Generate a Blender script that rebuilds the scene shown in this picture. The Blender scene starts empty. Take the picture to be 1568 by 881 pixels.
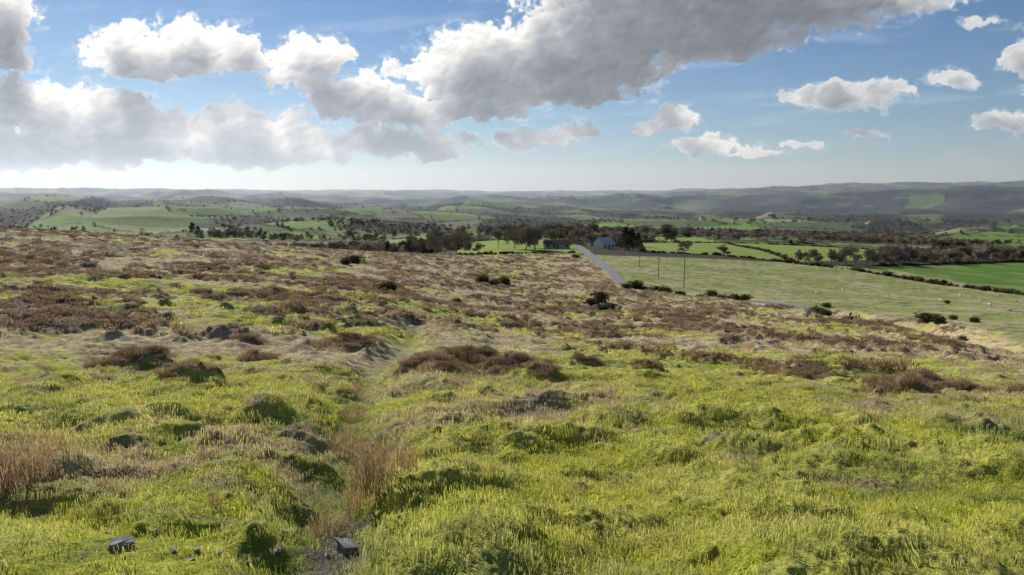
import bpy, math, random, time
import numpy as np
from mathutils import Vector, Matrix
T0=time.time()
rng=np.random.default_rng(7); random.seed(7)
scene=bpy.context.scene
F=1132.0; PITCH=math.radians(7.5); SUN_EL=math.radians(27); SUN_AZ=math.radians(-34)
# ---------------------------------------------------------------- noise
perm=rng.permutation(256); perm=np.concatenate([perm,perm,perm])
ga=rng.random(256)*2*np.pi; GX=np.cos(ga); GY=np.sin(ga); RV=rng.random((256,3))
def perl(x,y,seed=0):
    x=np.asarray(x,float)+seed*17.31; y=np.asarray(y,float)-seed*9.77
    xi=np.floor(x).astype(np.int64); yi=np.floor(y).astype(np.int64)
    fx=x-xi; fy=y-yi; X=xi&255; Y=yi&255
    u=fx*fx*fx*(fx*(fx*6-15)+10); v=fy*fy*fy*(fy*(fy*6-15)+10)
    def g(ix,iy,dx,dy):
        h=perm[perm[ix&255]+(iy&255)]
        return GX[h]*dx+GY[h]*dy
    a=g(X,Y,fx,fy); b=g(X+1,Y,fx-1,fy); c=g(X,Y+1,fx,fy-1); d=g(X+1,Y+1,fx-1,fy-1)
    return ((a+(b-a)*u)+((c+(d-c)*u)-(a+(b-a)*u))*v)*1.5
def fbm(x,y,o=4,seed=0,gain=.5):
    s=0;a=1;f=1
    for i in range(o):
        s=s+a*perl(x*f,y*f,seed+i*3); a*=gain; f*=2.03
    return s
def worley(x,y,seed=0):
    x=np.asarray(x,float)+seed*31.7; y=np.asarray(y,float)+seed*11.3
    xi=np.floor(x).astype(np.int64); yi=np.floor(y).astype(np.int64)
    f1=np.full(x.shape,9.0); f2=np.full(x.shape,9.0); idc=np.zeros(x.shape,np.int64)
    for dx in(-1,0,1):
        for dy in(-1,0,1):
            cx=xi+dx; cy=yi+dy
            h=perm[perm[cx&255]+(cy&255)]
            d=np.hypot(cx+RV[h,0]-x,cy+RV[h,1]-y)
            m=d<f1
            f2=np.where(m,f1,np.minimum(f2,d)); idc=np.where(m,h,idc); f1=np.where(m,d,f1)
    return f1,f2,idc
def ss(a,b,x):
    t=np.clip((x-a)/(b-a),0,1); return t*t*(3-2*t)
# ---------------------------------------------------------------- terrain macro table
def st(px,py):
    u=(px-784)/F; v=-(py-440.5)/F
    yy=math.cos(PITCH)+v*math.sin(PITCH)
    return u/yy,(-math.sin(PITCH)+v*math.cos(PITCH))/yy
YK=[.3,1,3.4,6,10,20,40,70,100,150,200,250,300,400,600,1000,2000,4000,6000,9000,13000,20000,60000]
COL=[-700,0,300,600,784,950,1200,1568,2300]
DT=[
[5.8,1.75,.55,.42,.32,.215,.145,.100,.078,.055,.050,.052,.060,.088,.09,.064,.042,.026,.012,-.001,.002,.01,.01],
[5.8,1.75,.55,.42,.325,.225,.155,.108,.083,.061,.0545,.0545,.063,.088,.085,.060,.041,.026,.014,.0005,.002,.01,.01],
[5.8,1.75,.55,.43,.33,.235,.168,.125,.102,.079,.0705,.0695,.077,.090,.083,.063,.046,.031,.019,.004,.0005,.01,.01],
[5.8,1.75,.55,.433,.34,.25,.19,.155,.132,.110,.096,.087,.0865,.09,.081,.066,.050,.036,.022,.009,.001,.01,.01],
[5.8,1.75,.55,.433,.34,.26,.21,.18,.158,.133,.115,.102,.091,.0765,.068,.0615,.050,.037,.024,.011,.002,.01,.01],
[5.8,1.75,.55,.433,.34,.265,.22,.19,.168,.145,.126,.107,.094,.079,.070,.061,.049,.036,.024,.011,.002,.01,.01],
[5.8,1.75,.55,.433,.345,.27,.228,.197,.176,.153,.135,.119,.104,.086,.077,.066,.051,.034,.010,-.002,-.001,.01,.01],
[5.8,1.75,.55,.435,.35,.28,.235,.20,.18,.159,.146,.132,.12,.103,.088,.074,.056,.032,.000,-.008,-.009,.01,.01],
[5.8,1.75,.55,.435,.35,.28,.24,.205,.185,.165,.15,.14,.125,.105,.09,.075,.058,.032,-.003,-.015,-.013,.01,.01]]
def hermite(xk,yk,x):
    xk=np.array(xk,float); yk=np.array(yk,float)
    d=np.diff(yk)/np.diff(xk); m=np.zeros_like(yk); m[1:-1]=(d[:-1]*np.diff(xk)[1:]+d[1:]*np.diff(xk)[:-1])/(xk[2:]-xk[:-2]); m[0]=d[0]; m[-1]=d[-1]
    i=np.clip(np.searchsorted(xk,x)-1,0,len(xk)-2); h=xk[i+1]-xk[i]; t=(x-xk[i])/h
    return (2*t**3-3*t**2+1)*yk[i]+(t**3-2*t**2+t)*h*m[i]+(-2*t**3+3*t**2)*yk[i+1]+(t**3-t**2)*h*m[i+1]
LG=np.linspace(math.log(.3),math.log(60000),700)
AZK=[math.atan((c-784)/F) for c in COL]; AG=np.linspace(AZK[0],AZK[-1],160)
rows=np.array([hermite(np.log(YK),r,LG) for r in DT])
TAB=np.array([hermite(AZK,rows[:,j],AG) for j in range(len(LG))]).T
def Dm(az,Y):
    a=np.clip((az-AG[0])/(AG[1]-AG[0]),0,len(AG)-1.001); l=np.clip((np.log(Y)-LG[0])/(LG[1]-LG[0]),0,len(LG)-1.001)
    i=a.astype(int); j=l.astype(int); fa=a-i; fl=l-j
    return (TAB[i,j]*(1-fl)+TAB[i,j+1]*fl)*(1-fa)+(TAB[i+1,j]*(1-fl)+TAB[i+1,j+1]*fl)*fa
def macro(x,y):
    r=np.hypot(x,y); az=np.arctan2(x,y); azc=np.clip(az,AG[0],AG[-1])
    Y=np.maximum(r*np.cos(azc),.31)
    return -Dm(azc,Y)*Y, Y, azc, r
YS=np.exp(np.linspace(math.log(2),math.log(14000),3000))
def locate(px,py):
    """ground point on the terrain seen at an image pixel"""
    s,t=st(px,py); az=np.full(YS.shape,math.atan(s)); d=Dm(az,YS)
    w=np.nonzero(d<=-t)[0]
    k=w[0] if len(w) else int(np.argmin(d))
    return np.array([s*YS[k],YS[k]])
def polyw(l): return np.array([locate(*p) for p in l])
def pdist(x,y,P):
    best=np.full(x.shape,1e9); 
    for a,b in zip(P[:-1],P[1:]):
        dx,dy=b-a; L=dx*dx+dy*dy
        t=np.clip(((x-a[0])*dx+(y-a[1])*dy)/L,0,1)
        best=np.minimum(best,np.hypot(x-a[0]-t*dx,y-a[1]-t*dy))
    return best
def inpoly(x,y,P):
    c=np.zeros(x.shape,bool); n=len(P)
    for i in range(n):
        x1,y1=P[i]; x2,y2=P[(i+1)%n]
        cond=((y1>y)!=(y2>y))
        with np.errstate(divide='ignore',invalid='ignore'):
            xx=(x2-x1)*(y-y1)/((y2-y1) if y2!=y1 else 1e-9)+x1
        c^=cond&(x<xx)
    return c
def smooth_line(P,n=8):
    P=np.array(P); out=[]
    Q=np.vstack([2*P[0]-P[1],P,2*P[-1]-P[-2]])
    for i in range(1,len(Q)-2):
        for k in range(n):
            t=k/n; p0,p1,p2,p3=Q[i-1:i+3]
            out.append(.5*((2*p1)+(-p0+p2)*t+(2*p0-5*p1+4*p2-p3)*t*t+(-p0+3*p1-3*p2+p3)*t**3))
    out.append(P[-1]); return np.array(out)
ROAD=smooth_line(np.vstack([polyw([(880,374),(893,383),(912,398),(932,414),(952,431)]),polyw([(1000,444),(1075,452),(1150,461),(1195,466),(1242,473)]),polyw([(1330,487),(1500,512),(1700,545)])]),5)
def road_cut(az): return np.interp(az,[math.atan((a-784)/F) for a in (930,975,1120,1150,1235,1265,1700)],[0,1.3,1.3,.05,.05,1.6,1.8])
GULLY=smooth_line(polyw([(470,900),(512,815),(512,750),(545,690),(530,640),(562,590),(575,560),(625,530),(640,500),(655,470)]),4)
GULLY2=smooth_line(polyw([(400,900),(440,800),(450,760),(430,720)]),3)
BANK=smooth_line(polyw([(-150,748),(0,775),(120,780),(230,805),(330,800),(400,818),(430,775)]),4)
bx=[-700,0,560,620,700,880,905,952,1000,1150,1242,1400,1568,2300]; by=[348,346,384,388,391,390,400,432,441,456,469,487,512,590]
MB_AZ=np.array([math.atan((a-784)/F) for a in bx]); MB_Y=np.array([locate(a,b)[1] for a,b in zip(bx,by)])
MB_Y[0]=MB_Y[1]=300; MB_Y[2]=330; MB_Y[3]=320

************

PROMPT
Copy all lines of the listing above that contain the string "scene".

OUTPUT
Generate a Blender script that rebuilds the scene shown in this picture. The Blender scene starts empty. Take the picture to be 1568 by 881 pixels.
scene=bpy.context.scene